Thanks for the tip on using a transconductance amp - I've never heard of one of these before, but I'm sure I'll find plenty using good old Google :)
Is this a 1 off Mike? if so, an Omron Photo-reflective sensor would be perfect. They're about £30 or so , over here.

If you want simple, then a Photo-Logic sensor is perfect. Like Sceadwian said, its not good practice to use a photo-sensor as a switch by just sending a carrier, but it can work. I think the TSOP5038 that I posted earlier is designed to work like this. If you're using a microcontroller, you can filter out spurious pulses in the software.
 

Martel

New Member
Ask around if anyone has a scrap VCR.

In all VCR's there is an infrared detector unit, already fit to detect the high frequency IR pulses from a remote. They are easy to recognize: Ther are made of a metallic shielded unit (around 1/2 inch) with three legs and an IR photodiode visible from the front. Check the PCB for connections: Ground, supply and output. Use an IR remote and check with a DMM/scope to identify the pinout and measure the supply voltage.
 

Sceadwian

Banned
No offense Martel but it's customary to read the posts in the thread before you make a new post =) The OP is already using such a module but his transmitter is only broadcasting a solid carrier which those types of modules will tend to ignore. They're designed to recieve pulses of the carrier, not solid carrier for long periods of time.
 

MikeBrady

New Member
Is this a 1 off Mike? if so, an Omron Photo-reflective sensor would be perfect. They're about £30 or so , over here.
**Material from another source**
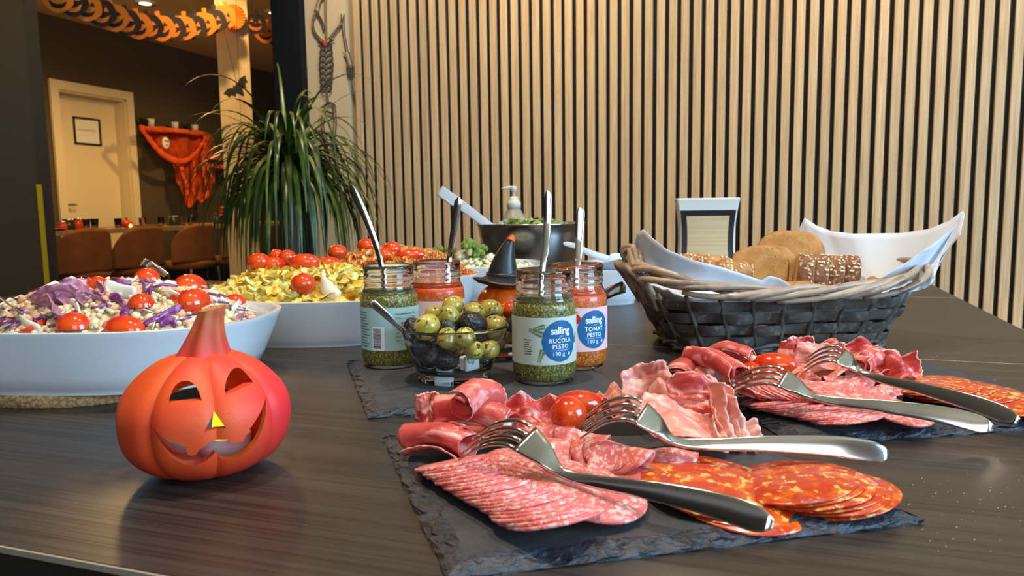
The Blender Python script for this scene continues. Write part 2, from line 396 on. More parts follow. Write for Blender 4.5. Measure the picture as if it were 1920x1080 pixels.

If you want simple, then a Photo-Logic sensor is perfect. Like Sceadwian said, its not good practice to use a photo-sensor as a switch by just sending a carrier, but it can work. I think the TSOP5038 that I posted earlier is designed to work like this. If you're using a microcontroller, you can filter out spurious pulses in the software.
Thanks for the tip re Omron. However, I am doing this project mainly as a way of increasing my understanding of signal processing etc, so I would really like to be able to detect these pulses using 'first principles' and basic components. When/if the project is completed, I will need about 8 sensors, so price is also a consideration here.